Palisade builds Australia’s largest private solar farm

The plant is set to provide 35% of the power required by Darwin Airport, allowing the fund manager to recoup initial investment costs after seven years.

Sydney-based Palisade Investment Partners will soon be able to partly power an airport it owns in the northern Australian city of Darwin with a privately financed solar facility attached to the hub.

Upon completion, which is expected early this year, the 16,000-panel plant will cover 35 percent of the electricity needed by the airport. The project follows in the footsteps of a similar initiative at Palisade-owned Alice Springs Airport, where a A$1.9 million (€1.2 million; $1.3 million) solar farm already supplies the hub with 85 percent of its power.

Roger Lloyd, managing director and chief executive of Palisade, told Infrastructure Investor that it would take about seven years for the initial investment in the solar facility to be recouped. The $13 million project is expected to save about $1.5 million a year on the airport’s power bills, based on current peak tariff rates, according to a statement by Darwin Airport.

Once built, the 5.5-megawatt project will be the largest solar plant to be 100 percent privately financed in Australia, Lloyd said.

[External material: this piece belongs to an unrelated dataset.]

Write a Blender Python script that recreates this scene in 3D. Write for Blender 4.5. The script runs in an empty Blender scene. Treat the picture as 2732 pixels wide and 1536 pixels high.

The facility’s design and development were led by CAT Projects, an indigenous-owned firm. Palisade is also partnering with the Northern Territory-based company on the Waterloo Wind Farm Stage 2, a $43 million project in South Australia it is funding jointly with Canada's Northleaf Capital Partners.

The news comes months after the firm established Palisade Asset Management, an in-house asset management company that will look to optimise operations at companies backed by Palisade. Lloyd expects the unit, which he defines as a cost-recovery centre, to employ more staff than the investment side of the business once all of Palisade’s assets are brought into it.

Palisade manages assets worth about A$2.2 billion, comprising A$1.4 billion of invested capital and A$750 million “seeking a home”, Lloyd said.